Cada vez que se intenta una transformación que instale condiciones de mayor justicia socioeconómica en el país, las fuerzas que impulsan los cambios se topan con los límites impuestos por la Constitución del 80 y la consagración que en ella se hace del Estado subsidiario. La transición democrática y, por ende, el golpe de Estado, no pueden concluir si no cambian las condiciones institucionales que impiden impulsar en Chile políticas públicas de carácter socialista.
Por eso impresiona la desfachatez de Javier Macaya, presidente de la UDI, quién afirmó recientemente que la aprobación del texto elaborado por el Consejo Constitucional nos permitirá finalizar la transición. La piedra angular del cinismo se resume muy bien en la expresión que empleó Eugenio Tironi hace algunos años para defender su apoyo al lavado de imagen de la empresa Celco después de contaminar el río Cruces. “Todos somos miserables”, dijo Tironi. De ese modo, empató la condición moral de quienes provocaron la muerte de los cisnes con la de quienes trabajan para su preservación.
El cinismo de Macaya equivale al de Sebastián Piñera cuando calificó de “golpe de Estado no tradicional” la revuelta de 2019. Si todo es un golpe de Estado entonces nada lo es verdaderamente. Si la transición a la democracia puede concluirse con la institucionalización del golpe de Estado entonces la distinción entre ambos no tiene sentido y la derecha puede hablar otra vez de “pronunciamiento militar”. Como si las FFAA tuvieran el derecho a derrocar gobiernos, suspender el Estado democrático y violar los DDHH cada vez que lo consideren necesario.

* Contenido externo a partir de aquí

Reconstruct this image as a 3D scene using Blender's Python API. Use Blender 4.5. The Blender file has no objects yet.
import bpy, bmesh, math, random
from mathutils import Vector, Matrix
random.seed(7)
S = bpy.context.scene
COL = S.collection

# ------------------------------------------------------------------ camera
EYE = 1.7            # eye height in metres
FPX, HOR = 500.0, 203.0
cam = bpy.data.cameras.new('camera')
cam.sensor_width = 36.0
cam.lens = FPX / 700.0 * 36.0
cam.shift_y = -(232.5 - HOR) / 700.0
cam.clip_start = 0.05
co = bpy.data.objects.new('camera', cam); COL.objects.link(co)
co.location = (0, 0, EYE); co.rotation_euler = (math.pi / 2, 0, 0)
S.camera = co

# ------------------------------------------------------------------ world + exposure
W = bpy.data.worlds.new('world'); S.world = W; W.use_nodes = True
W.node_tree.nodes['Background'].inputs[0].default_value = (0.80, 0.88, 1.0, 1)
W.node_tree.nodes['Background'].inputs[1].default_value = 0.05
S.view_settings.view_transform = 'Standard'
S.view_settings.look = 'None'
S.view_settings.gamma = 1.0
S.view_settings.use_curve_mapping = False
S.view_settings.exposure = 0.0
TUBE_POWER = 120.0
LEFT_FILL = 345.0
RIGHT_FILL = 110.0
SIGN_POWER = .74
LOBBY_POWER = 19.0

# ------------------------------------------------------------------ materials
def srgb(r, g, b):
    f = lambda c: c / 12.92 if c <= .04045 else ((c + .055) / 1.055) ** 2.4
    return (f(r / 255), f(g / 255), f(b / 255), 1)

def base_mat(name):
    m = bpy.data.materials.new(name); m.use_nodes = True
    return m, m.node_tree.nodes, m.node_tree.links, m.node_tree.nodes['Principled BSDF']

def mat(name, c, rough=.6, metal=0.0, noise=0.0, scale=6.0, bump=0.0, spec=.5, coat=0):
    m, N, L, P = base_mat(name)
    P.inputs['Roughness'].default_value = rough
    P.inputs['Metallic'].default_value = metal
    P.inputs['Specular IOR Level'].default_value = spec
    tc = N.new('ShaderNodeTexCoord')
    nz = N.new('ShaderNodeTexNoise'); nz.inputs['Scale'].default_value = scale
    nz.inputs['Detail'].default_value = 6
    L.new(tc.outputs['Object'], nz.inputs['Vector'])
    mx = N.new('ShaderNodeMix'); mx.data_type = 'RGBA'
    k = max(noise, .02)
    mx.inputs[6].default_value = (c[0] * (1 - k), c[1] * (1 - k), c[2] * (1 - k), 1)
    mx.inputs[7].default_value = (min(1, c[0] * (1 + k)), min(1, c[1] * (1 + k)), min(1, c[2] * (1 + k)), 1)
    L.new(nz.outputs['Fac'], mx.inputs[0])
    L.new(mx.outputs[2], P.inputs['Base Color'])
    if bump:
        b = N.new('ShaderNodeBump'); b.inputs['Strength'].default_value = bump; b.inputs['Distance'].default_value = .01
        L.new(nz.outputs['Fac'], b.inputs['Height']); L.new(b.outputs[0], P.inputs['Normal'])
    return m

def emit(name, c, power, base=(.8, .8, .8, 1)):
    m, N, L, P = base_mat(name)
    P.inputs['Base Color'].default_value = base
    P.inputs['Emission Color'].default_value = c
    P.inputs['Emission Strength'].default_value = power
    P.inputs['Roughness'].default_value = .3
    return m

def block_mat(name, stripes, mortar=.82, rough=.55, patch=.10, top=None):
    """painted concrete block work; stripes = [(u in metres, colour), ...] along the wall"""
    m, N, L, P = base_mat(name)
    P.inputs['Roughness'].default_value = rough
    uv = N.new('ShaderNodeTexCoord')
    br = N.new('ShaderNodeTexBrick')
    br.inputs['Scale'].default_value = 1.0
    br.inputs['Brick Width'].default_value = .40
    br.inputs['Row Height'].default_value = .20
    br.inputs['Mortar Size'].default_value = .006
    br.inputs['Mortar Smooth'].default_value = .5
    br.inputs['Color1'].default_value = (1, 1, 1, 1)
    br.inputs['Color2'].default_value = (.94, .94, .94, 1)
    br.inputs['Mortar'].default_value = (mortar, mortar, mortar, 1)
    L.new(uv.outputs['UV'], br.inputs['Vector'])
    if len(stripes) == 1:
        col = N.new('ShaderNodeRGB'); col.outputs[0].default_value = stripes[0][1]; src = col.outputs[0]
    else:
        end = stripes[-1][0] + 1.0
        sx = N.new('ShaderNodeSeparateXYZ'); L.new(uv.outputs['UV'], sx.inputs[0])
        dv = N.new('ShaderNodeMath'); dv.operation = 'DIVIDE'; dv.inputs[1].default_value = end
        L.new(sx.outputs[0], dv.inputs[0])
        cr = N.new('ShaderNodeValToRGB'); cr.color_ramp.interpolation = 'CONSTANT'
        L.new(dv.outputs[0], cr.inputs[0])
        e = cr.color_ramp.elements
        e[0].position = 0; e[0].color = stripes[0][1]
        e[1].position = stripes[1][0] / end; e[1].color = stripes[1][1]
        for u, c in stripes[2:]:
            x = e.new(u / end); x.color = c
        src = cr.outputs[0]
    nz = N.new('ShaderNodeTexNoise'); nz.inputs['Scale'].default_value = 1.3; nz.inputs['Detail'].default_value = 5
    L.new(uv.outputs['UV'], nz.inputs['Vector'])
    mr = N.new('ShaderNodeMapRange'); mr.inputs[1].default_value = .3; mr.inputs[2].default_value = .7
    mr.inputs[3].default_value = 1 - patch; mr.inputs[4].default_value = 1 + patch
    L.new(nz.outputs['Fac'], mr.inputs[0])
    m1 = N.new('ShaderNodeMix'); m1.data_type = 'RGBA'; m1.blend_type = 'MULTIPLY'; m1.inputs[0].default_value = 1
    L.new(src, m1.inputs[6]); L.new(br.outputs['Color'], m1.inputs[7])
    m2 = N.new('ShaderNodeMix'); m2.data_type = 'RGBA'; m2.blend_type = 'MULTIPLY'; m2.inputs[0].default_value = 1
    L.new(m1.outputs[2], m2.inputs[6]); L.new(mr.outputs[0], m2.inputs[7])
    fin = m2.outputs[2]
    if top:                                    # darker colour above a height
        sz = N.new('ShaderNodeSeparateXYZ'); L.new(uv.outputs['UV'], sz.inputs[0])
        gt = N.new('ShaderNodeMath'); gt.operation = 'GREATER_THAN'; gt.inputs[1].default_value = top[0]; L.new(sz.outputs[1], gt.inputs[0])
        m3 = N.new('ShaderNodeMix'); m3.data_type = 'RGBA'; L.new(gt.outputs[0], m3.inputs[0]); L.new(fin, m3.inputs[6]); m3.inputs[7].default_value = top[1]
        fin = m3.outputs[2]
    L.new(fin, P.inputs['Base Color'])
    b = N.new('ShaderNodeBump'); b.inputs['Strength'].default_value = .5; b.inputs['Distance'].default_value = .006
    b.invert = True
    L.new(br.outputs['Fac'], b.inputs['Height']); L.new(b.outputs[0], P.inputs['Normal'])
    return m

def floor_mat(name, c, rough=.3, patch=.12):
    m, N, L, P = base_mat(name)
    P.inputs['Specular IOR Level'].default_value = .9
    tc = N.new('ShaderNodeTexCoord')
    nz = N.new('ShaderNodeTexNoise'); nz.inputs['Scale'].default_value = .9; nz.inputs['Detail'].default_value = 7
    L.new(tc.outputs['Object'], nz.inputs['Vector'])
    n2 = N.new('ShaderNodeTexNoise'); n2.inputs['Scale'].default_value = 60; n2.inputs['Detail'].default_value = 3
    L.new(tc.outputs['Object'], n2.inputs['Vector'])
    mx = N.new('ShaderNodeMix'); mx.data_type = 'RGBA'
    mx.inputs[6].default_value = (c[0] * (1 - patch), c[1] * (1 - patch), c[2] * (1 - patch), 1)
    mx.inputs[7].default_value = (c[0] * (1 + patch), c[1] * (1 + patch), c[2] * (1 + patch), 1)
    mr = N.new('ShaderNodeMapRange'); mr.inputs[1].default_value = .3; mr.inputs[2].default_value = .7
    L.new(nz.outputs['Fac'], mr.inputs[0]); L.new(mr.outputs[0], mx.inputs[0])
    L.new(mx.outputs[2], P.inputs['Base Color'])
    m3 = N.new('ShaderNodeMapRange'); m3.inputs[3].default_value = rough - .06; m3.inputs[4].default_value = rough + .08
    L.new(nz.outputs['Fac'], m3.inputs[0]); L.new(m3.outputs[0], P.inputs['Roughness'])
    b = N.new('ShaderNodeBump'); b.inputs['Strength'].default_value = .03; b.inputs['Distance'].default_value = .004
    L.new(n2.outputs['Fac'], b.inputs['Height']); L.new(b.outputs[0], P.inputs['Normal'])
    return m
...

Aldo Valle, vicepresidente del Consejo Constitucional y crítico de la labor desempeñada por la mayoría en esta institución, señaló en un programa televisivo que el Partido Republicano (PR) ha actuado con “totalitarismo moral”. La expresión da en el clavo pues permite distinguir con toda claridad lo que está en juego en el actual proceso constituyente. La propuesta de la Convención Constitucional otorgaba un espacio político a todos los proyectos formalmente compatibles con la democracia. No impedía que las propuestas neoliberales y conservadoras disputaran el apoyo del electorado a las políticas redistributivas y progresistas. Las definiciones del Consejo Constitucional, en cambio, intentan constitucionalizar exclusivamente la primera de esas perspectivas.
Tal vez el ejemplo que mejor resume la situación es lo que la derecha llama hoy la institucionalización de la “libertad de elegir”. Con esta expresión alude al derecho de las personas a escoger el administrador de sus cotizaciones previsionales y de salud. Pero no incluyen el derecho de las personas a decidir -conjuntamente, a través de su participación política- el tipo de sistema previsional y de salud que debe existir en el país.

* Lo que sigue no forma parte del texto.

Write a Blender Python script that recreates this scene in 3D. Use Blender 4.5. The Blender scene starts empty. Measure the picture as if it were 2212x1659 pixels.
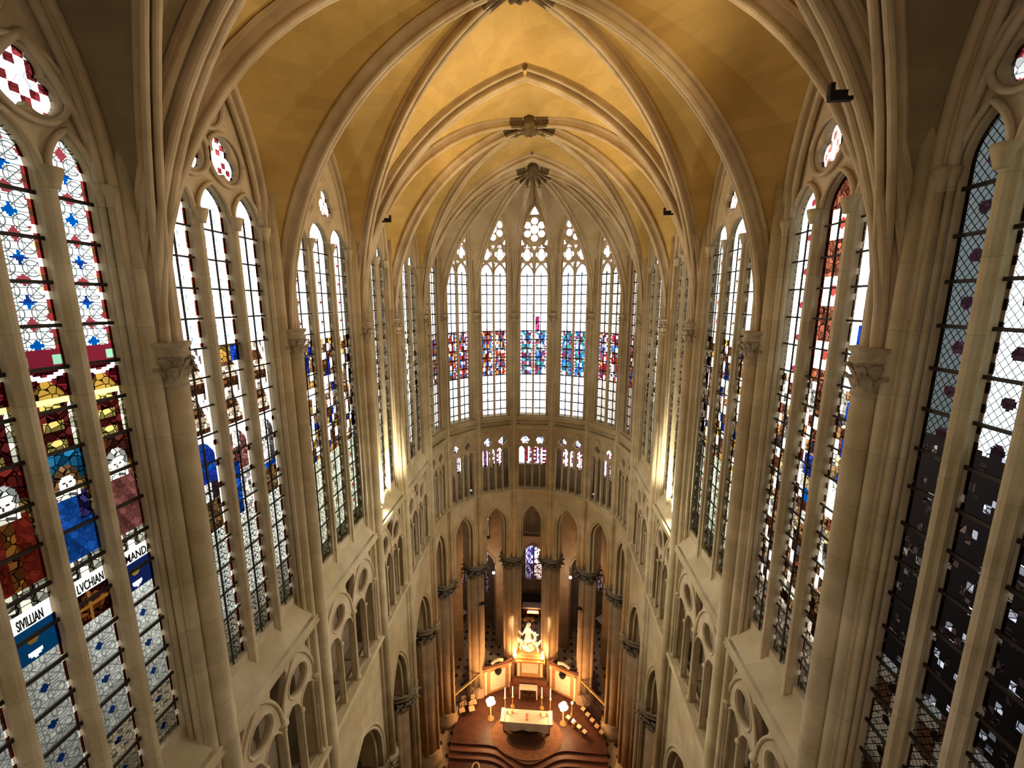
import bpy, bmesh, math, random
from math import sin, cos, pi, sqrt, atan2, radians as R_
from mathutils import Vector as V
random.seed(7)
C = bpy.context.scene.collection
SC = bpy.context.scene
# ---------------------------------------------------------------- camera
cam = bpy.data.objects.new('camera', bpy.data.cameras.new('camera')); C.objects.link(cam)
cam.location = (0.7234, 0, 27.0)
cam.rotation_euler = (pi/2 - .1873, 0, .0745)
cam.data.sensor_width = 36; cam.data.lens = 927.9*36/2212
cam.data.clip_end = 300; cam.data.clip_start = .05
SC.camera = cam
# ---------------------------------------------------------------- world: bright overcast sky
SKY = 13.0; SKY_SIDE = .8
w = bpy.data.worlds.new('overcast_sky'); SC.world = w; w.use_nodes = True
nt = w.node_tree; bg = nt.nodes['Background']
tc = nt.nodes.new('ShaderNodeTexCoord'); ns = nt.nodes.new('ShaderNodeTexNoise'); ns.inputs['Scale'].default_value = 2.2
rp = nt.nodes.new('ShaderNodeValToRGB')
rp.color_ramp.elements[0].position = .3; rp.color_ramp.elements[0].color = (.80, .88, 1, 1)
rp.color_ramp.elements[1].position = .7; rp.color_ramp.elements[1].color = (1, .98, .93, 1)
nt.links.new(tc.outputs['Generated'], ns.inputs['Vector']); nt.links.new(ns.outputs['Fac'], rp.inputs['Fac'])
nt.links.new(rp.outputs['Color'], bg.inputs['Color'])
# bright towards the east (+Y), duller to the sides, dim roofs and ground below the horizon
def wm(op, a, b):
    n_ = nt.nodes.new('ShaderNodeMath'); n_.operation = op
    for k_, v_ in enumerate((a, b)):
        if isinstance(v_, (int, float)): n_.inputs[k_].default_value = v_
        else: nt.links.new(v_, n_.inputs[k_])
    return n_.outputs[0]
sxw = nt.nodes.new('ShaderNodeSeparateXYZ'); nt.links.new(tc.outputs['Generated'], sxw.inputs[0])
east = wm('POWER', wm('MAXIMUM', sxw.outputs['Y'], 0.0), 2.6)
lev = wm('ADD', wm('MULTIPLY', east, SKY), SKY_SIDE)
mr = nt.nodes.new('ShaderNodeMapRange'); nt.links.new(sxw.outputs['Z'], mr.inputs['Value']); mr.inputs['From Min'].default_value = -.55; mr.inputs['From Max'].default_value = .0; mr.inputs['To Min'].default_value = .30; mr.inputs['To Max'].default_value = 1
nt.links.new(wm('MULTIPLY', lev, mr.outputs['Result']), bg.inputs['Strength'])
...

En otras palabras, la derecha sustituye la decisión colectiva de los ciudadanos -de carácter sistémico y político- por la elección individual de los consumidores, dentro de un sistema que expropia a la ciudadanía la definición de las políticas públicas y a los trabajadores la propiedad de buena parte del sistema financiero.
Otro ejemplo es el candado constitucional que el Consejo ha impuesto al aborto libre. Como señala Carlos Peña, puede que el cambio del “que” por el “quién” en la redacción constitucional no afecte la despenalización del aborto en tres causales, pero sin duda alguna apunta a establecer la inconstitucionalidad de cualquier forma de aborto libre, esto es, sin causales previamente calificadas. Decisión con la que Peña se muestra de acuerdo.
Paradójicamente, al proteger exclusivamente la vida de quién está por nacer, el proyecto constitucional deja desprotegido a todo aquello que no tenga el mismo estatus, abriendo la discusión sobre si el cigoto o el embrión es una persona (un “quién”) y, por ende, si puede o no ser abortado. De tanto cerrar la puerta terminaron por abrir una ventana. Lo mismo ocurre con la validación de la objeción de conciencia personal e institucional en el texto constitucional. Tal cual las instituciones religiosas podrían negarse a realizar acciones incompatibles con las creencias que profesan -prestaciones de salud, por ejemplo- las personas, organizaciones e, incluso, los pueblos, podrían negarse a acatar aquellas leyes incompatibles con sus creencias. ¿El regreso impensado y radicalizado de la plurinacionalidad?
Todas las izquierdas del país, desde el Frente Amplio al Socialismo Democrático, pasando por el Partido Comunista, revalorizan hoy el proyecto político de Salvador Allende. El socialismo será el horizonte utópico que orientará la ampliación y profundización de los derechos y las libertades en democracia o, simplemente, no será. Pero para desarrollar este proyecto es necesario instalar constitucionalmente un Estado social y democrático de derecho que le otorgue legitimidad y viabilidad. La constitucionalización del golpe de Estado en el proceso que lidera el Partido Republicano dentro del Consejo es, por ahora, la última resistencia a este proyecto.